Jakarta, Beritasatu.com – Penurunan suku bunga acuan biasanya diidentikkan sebagai sentimen positif bagi pasar saham dan indeks harga saham gabungan (IHSG). Sebab, dapat mendorong perusahaan mengejar pertumbuhan bisnis. Investor yang optimistis akan mengakumulasi saham-saham perusahaan yang berpotensi untung seusai penurunan suku bunga acuan.

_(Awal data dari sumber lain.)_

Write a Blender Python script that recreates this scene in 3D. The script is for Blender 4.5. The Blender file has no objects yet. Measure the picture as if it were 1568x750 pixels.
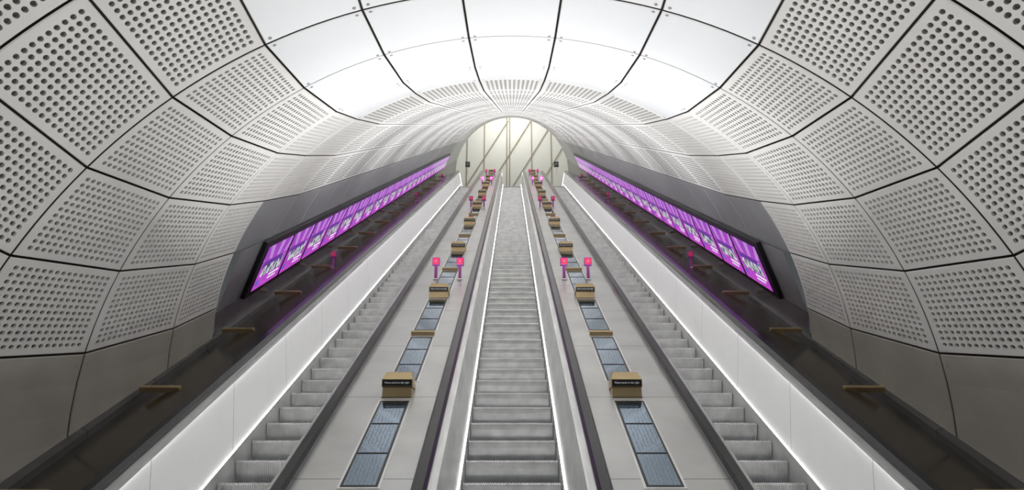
import bpy, math, random
from mathutils import Vector, Matrix
random.seed(3)
F=1040.0
W_IMG=1568.0
R=4.2
TH=math.atan(185.0/F)
PITCH=math.radians(30)-TH
H=3.57*math.cos(TH)
C30,S30=math.cos(math.radians(30)),math.sin(math.radians(30))
CZ=2.0
CAM=Vector((0,0,CZ))
O=CAM+H*Vector((0,S30,-C30))
SV=Vector((0,C30,S30)); NV=Vector((0,-S30,C30))
def I(x,s,q): return O+Vector((x,0,0))+s*SV+q*NV
Y0=(H/C30-CZ)*C30/S30
def s_of_scale(px):   # distance along incline where nosing plane scale is px per metre
    z=F/px; return (z-H*math.sin(TH))/math.cos(TH)
S0=(Vector((0,Y0,0))-O).dot(SV)
NST=int(round((s_of_scale(26.5)-S0)/0.4619))
YT=Y0+0.4*NST; ZT=0.4*S30/C30*NST
ST=S0+0.4619*NST

scene=bpy.context.scene
scene.view_settings.view_transform='Standard'

# ---------- materials ----------
def mat(name,col,rough=0.5,metal=0.0,emit=None,es=0.0,noise=0.0,nscale=3.0,bump=0.0,bscale=40.0,joint=None,stretch=None,spec=None):
    m=bpy.data.materials.new(name); m.use_nodes=True
    nt=m.node_tree; b=nt.nodes['Principled BSDF']
    b.inputs['Base Color'].default_value=(*col,1); b.inputs['Roughness'].default_value=rough
    b.inputs['Metallic'].default_value=metal
    if spec is not None: b.inputs['Specular IOR Level'].default_value=spec
    if emit: b.inputs['Emission Color'].default_value=(*emit,1); b.inputs['Emission Strength'].default_value=es
    geo=nt.nodes.new('ShaderNodeNewGeometry')
    vec=geo.outputs['Position']
    if stretch:
        mp=nt.nodes.new('ShaderNodeMapping'); mp.inputs['Scale'].default_value=stretch
        nt.links.new(vec,mp.inputs['Vector']); vec=mp.outputs['Vector']
    last=None
    if noise>0:
        n=nt.nodes.new('ShaderNodeTexNoise'); n.inputs['Scale'].default_value=nscale; n.inputs['Detail'].default_value=5
        nt.links.new(vec,n.inputs['Vector'])
        r=nt.nodes.new('ShaderNodeMapRange'); r.inputs['From Min'].default_value=.3; r.inputs['From Max'].default_value=.7
        r.inputs['To Min'].default_value=1-noise; r.inputs['To Max'].default_value=1+noise*.3
        nt.links.new(n.outputs['Fac'],r.inputs['Value'])
        mx=nt.nodes.new('ShaderNodeMix'); mx.data_type='RGBA'; mx.blend_type='MULTIPLY'; mx.inputs[0].default_value=1
        mx.inputs[6].default_value=(*col,1); nt.links.new(r.outputs[0],mx.inputs[7])
        last=mx.outputs[2]
    if joint:
        sx=nt.nodes.new('ShaderNodeSeparateXYZ'); nt.links.new(geo.outputs['Position'],sx.inputs[0])
        mo=nt.nodes.new('ShaderNodeMath'); mo.operation='MODULO'; mo.inputs[1].default_value=joint
        nt.links.new(sx.outputs['Y'],mo.inputs[0])
        lt=nt.nodes.new('ShaderNodeMath'); lt.operation='LESS_THAN'; lt.inputs[1].default_value=.009
        nt.links.new(mo.outputs[0],lt.inputs[0])
        m2=nt.nodes.new('ShaderNodeMix'); m2.data_type='RGBA'
        nt.links.new(lt.outputs[0],m2.inputs[0])
        if last: nt.links.new(last,m2.inputs[6])
        else: m2.inputs[6].default_value=(*col,1)
        m2.inputs[7].default_value=(col[0]*.35,col[1]*.35,col[2]*.35,1)
        last=m2.outputs[2]
    if last: nt.links.new(last,b.inputs['Base Color'])
    if bump>0:
        n=nt.nodes.new('ShaderNodeTexNoise'); n.inputs['Scale'].default_value=bscale; n.inputs['Detail'].default_value=3
        nt.links.new(vec,n.inputs['Vector'])
        bp=nt.nodes.new('ShaderNodeBump'); bp.inputs['Strength'].default_value=bump; bp.inputs['Distance'].default_value=.01
        nt.links.new(n.outputs['Fac'],bp.inputs['Height']); nt.links.new(bp.outputs[0],b.inputs['Normal'])
    return m
M_white=mat('panel_smooth_white',(.88,.885,.895),.45,noise=.03,nscale=1.2)
M_perf=mat('panel_perforated_grc',(.81,.79,.76),.7,noise=.05,nscale=2,bump=.15,bscale=60)
M_hole=mat('perforation_dark',(.08,.065,.045),.9)
M_back=mat('joint_dark',(.10,.085,.06),.9)
M_plain=mat('panel_plain_grc',(.44,.41,.36),.65,noise=.1,nscale=2,bump=.15,bscale=60)
M_grey=mat('panel_grey_metal',(.46,.47,.48),.33,.5,noise=.08)
M_steel=mat('brushed_steel',(.84,.84,.83),.32,.55,noise=.2,nscale=2,stretch=(12,1,1))
M_deck=mat('deck_steel',(.64,.64,.625),.34,.5,noise=.15,nscale=2,joint=1.4)
M_bal=mat('balustrade_white_panel_glow',(.88,.88,.875),.32,emit=(1,1,1),es=.12,joint=1.5,noise=.06)  # weak emission imitates the LED glow on the white panels
M_led=mat('led_strip',(1,1,1),.5,emit=(1,1,1),es=7)
M_led2=mat('handrail_led_strip',(1,1,1),.5,emit=(1,1,1),es=2.6)
M_rub=mat('handrail_rubber',(.008,.008,.010),.22)
M_step=mat('step_aluminium',(.88,.88,.87),.30,.55,noise=.2,nscale=6)
M_bronze=mat('bronze_cladding',(.09,.075,.055),.18,.6,noise=.2,nscale=1.5)
M_wallm=mat('lower_wall_metal',(.17,.165,.165),.25,.5,joint=1.13,noise=.15)
M_black=mat('black_trim',(.01,.01,.012),.3)
M_gold=mat('gold_bronze',(.52,.39,.21),.35,.55,noise=.1)
M_glass=mat('deck_glass',(.25,.32,.40),.04,.9,bump=.04,bscale=8)
M_floor=mat('landing_floor',(.3,.3,.3),.5,noise=.1)
M_cream=mat('concourse_cream',(.84,.84,.79),.6)
M_creamj=mat('concourse_joint',(.33,.29,.20),.6)
M_bolt=mat('bolt_grey',(.30,.29,.27),.5)
M_red=mat('stop_red',(.60,.02,.08),.35,emit=(.8,.05,.2),es=.18)
M_pink=mat('stop_pink',(.28,.03,.24),.35,emit=(.6,.1,.5),es=.05)
M_wt=mat('text_white',(.9,.9,.9),.5,emit=(1,1,1),es=.2)
def nodes_math(nt,op,a,b=None):
    n=nt.nodes.new('ShaderNodeMath'); n.operation=op
    for i,v in enumerate((a,b)):
        if v is None: continue
        if isinstance(v,(int,float)): n.inputs[i].default_value=v
        else: nt.links.new(v,n.inputs[i])
    return n.outputs[0]
def dots_mat(name,na,nb,r,base,hole):
    m=bpy.data.materials.new(name); m.use_nodes=True; nt=m.node_tree; b=nt.nodes['Principled BSDF']
    b.inputs['Roughness'].default_value=.65
    uv=nt.nodes.new('ShaderNodeUVMap'); sx=nt.nodes.new('ShaderNodeSeparateXYZ'); nt.links.new(uv.outputs[0],sx.inputs[0])
    X,Y=sx.outputs['X'],sx.outputs['Y']
    mm=lambda *a: nodes_math(nt,*a)
    fx=mm('SUBTRACT',mm('FRACT',X),.5); fy=mm('SUBTRACT',mm('FRACT',Y),.5)
    d=mm('SQRT',mm('ADD',mm('MULTIPLY',fx,fx),mm('MULTIPLY',fy,fy)))
    k=mm('LESS_THAN',d,r)
    for v,n in ((X,na),(Y,nb)):
        k=mm('MULTIPLY',k,mm('MULTIPLY',mm('GREATER_THAN',v,0.0),mm('LESS_THAN',v,float(n))))
    mx=nt.nodes.new('ShaderNodeMix'); mx.data_type='RGBA'; nt.links.new(k,mx.inputs[0])
    mx.inputs[6].default_value=(*base,1); mx.inputs[7].default_value=(*hole,1)
    nt.links.new(mx.outputs[2],b.inputs['Base Color'])
    return m
NA,NB=16,12
M_dots=dots_mat('panel_perforated_far',NA,NB,.31,(.84,.83,.81),(.12,.105,.085))

def ad_mat():
    m=bpy.data.materials.new('advert_screen_purple'); m.use_nodes=True; nt=m.node_tree; b=nt.nodes['Principled BSDF']
    mm=lambda *a: nodes_math(nt,*a)
    uv=nt.nodes.new('ShaderNodeUVMap'); sx=nt.nodes.new('ShaderNodeSeparateXYZ'); nt.links.new(uv.outputs[0],sx.inputs[0])
    X,Y=sx.outputs['X'],sx.outputs['Y']; fx=mm('FRACT',X)
    def mix(fac,a,bb):
        c=nt.nodes.new('ShaderNodeMix'); c.data_type='RGBA'
        for i,v in ((0,fac),(6,a),(7,bb)):
            if isinstance(v,tuple): c.inputs[i].default_value=v
            else: nt.links.new(v,c.inputs[i])
        return c.outputs[2]
    base=mix(Y,(.52,.07,.58,1),(.30,.05,.50,1))
    st=mm('SINE',mm('MULTIPLY',mm('DIVIDE',mm('SUBTRACT',fx,.5),mm('ADD',Y,.2)),20))
    up=mm('MULTIPLY',mm('GREATER_THAN',Y,.66),mm('GREATER_THAN',st,.3))
    c=mix(up,base,(.50,.24,.66,1))
    n=nt.nodes.new('ShaderNodeTexNoise'); n.noise_dimensions='2D'; n.inputs['Scale'].default_value=4; n.inputs['Detail'].default_value=6
    mp=nt.nodes.new('ShaderNodeMapping'); mp.inputs['Scale'].default_value=(5,1.2,1); nt.links.new(uv.outputs[0],mp.inputs[0]); nt.links.new(mp.outputs[0],n.inputs[0])
    rp=nt.nodes.new('ShaderNodeValToRGB'); nt.links.new(n.outputs['Fac'],rp.inputs[0])
    e=rp.color_ramp.elements; e[0].position=.44; e[0].color=(.04,.05,.12,1); e[1].position=.55; e[1].color=(.68,.68,.72,1)
    band=mm('MULTIPLY',mm('GREATER_THAN',Y,.28),mm('LESS_THAN',Y,mm('ADD',.5,mm('MULTIPLY',fx,.12))))
    band=mm('MULTIPLY',band,mm('MULTIPLY',mm('GREATER_THAN',fx,.14),mm('LESS_THAN',fx,.86)))
    c=mix(band,c,rp.outputs[0])
    dk=mm('MULTIPLY',mm('GREATER_THAN',Y,.52),mm('MULTIPLY',mm('LESS_THAN',Y,.64),mm('MULTIPLY',mm('GREATER_THAN',fx,.1),mm('LESS_THAN',fx,.8))))
    c=mix(dk,c,(.12,.03,.30,1))
    for y0,y1,x0,x1,col in ((.19,.24,.50,.88,(.9,.85,.95,1)),(.11,.15,.50,.80,(.9,.85,.95,1)),(.10,.22,.08,.18,(.10,.12,.55,1))):
        k=mm('MULTIPLY',mm('MULTIPLY',mm('GREATER_THAN',Y,y0),mm('LESS_THAN',Y,y1)),mm('MULTIPLY',mm('GREATER_THAN',fx,x0),mm('LESS_THAN',fx,x1)))
        c=mix(k,c,col)
    edge=mm('MULTIPLY',mm('GREATER_THAN',fx,.04),mm('LESS_THAN',fx,.96))
    nt.links.new(c,b.inputs['Emission Color']); nt.links.new(mm('MULTIPLY',edge,.95),b.inputs['Emission Strength'])
    b.inputs['Base Color'].default_value=(.02,.01,.02,1); b.inputs['Roughness'].default_value=.15
    return m
M_ad=ad_mat()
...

Sepanjang tahun 2024, The Fed telah menurunkan suku bunga acuan sebanyak empat kali. Lantas mengapa IHSG cenderung memerah sepanjang tahun ini yang masih berkutat di level 7.100. Padahal pada akhir 2023, IHSG ditutup pada 7.272.
Senior Equity Research Analyst Panin Sekuritas Aqil Triyadi menjelaskan, sepanjang 2024 ada beberapa sentimen yang membuat investor cenderung wait and see dan melakukan aksi jual di pasar domestik, sehingga membuat IHSG melemah. Salah satunya adalah Pemilu 2024.
“Kalau kita kilas balik sepanjang 2024, itu beragam sekali. Salah satu yang major adalah pemilu. Tone-nya sedikit kurang positif karena pelaku bisnis dan investor cenderung wait and see,” kata Aqil kepada Beritasatu.com di BEI, Jakarta Senin (23/12/2024).
Lebih lanjut, Aqil menyebut, pada pertengahan tahun ini, perhatian investor mulai bergeser pada pemangkasan suku bunga acuan The Fed
“Pertengahan tahun ada pemotongan suku bunga Fed. Investor memiliki ekspektasi pemangkasannya akan lebih tinggi. Ini sempat membuat IHSG menembus all time high (ATH). Namun, ketika pemangkasan suku bunga acuan lebih rendah daripada ekspektasi, market lesu lagi,” tambah Aqil.
Investor memiliki naluri untuk berpikir ke depan (forward looking). Hal itu membuat investor cenderung keluar dari pasar saham seusai mengetahui potensi pemotongan suku bunga acuan akan semakin kecil pada 2025.
“Investor menerka, kira-kira bagaimana potensi pertumbuhan industri dan perusahaan tahun depan? Dari situ kita lihat ada price in dari para investor dengan pelemahan yang sedang terjadi di IHSG,” lanjut Aqil.
Ke depan, Aqil setuju, sentimen luar negeri akan menghantui pasar saham dan IHSG. Salah satu sentimen yang menjadi fokus adalah kebijakan perdagangan presiden terpillih AS Donald Trump.
“Jadi apa yang investor khawatirkan? Pertama, pergerakan suku bunga acuan yang melambat. Kedua, bagaimana sikap Donald Trump dan kebijakan-kebijakan yang lebih menguntungkan Amerika sendiri,” kata dia.
Pada 2025, kata dia, akan ada perang tarif AS dengan Tiongkok yang berdampak pada IHSG. Pelaku pasar khawatir tentang hal ini, terutama Indonesia, karena Tiongkok salah satu mitra dagang utama Indonesia.
“Kalau perang tarif berlangsung, industri Tiongkok melemah, ini juga berdampak negatif ke industri Indonesia. Jadi sebenarnya sentimen dari global cukup mengkhawatirkan,” pungkas Aqil.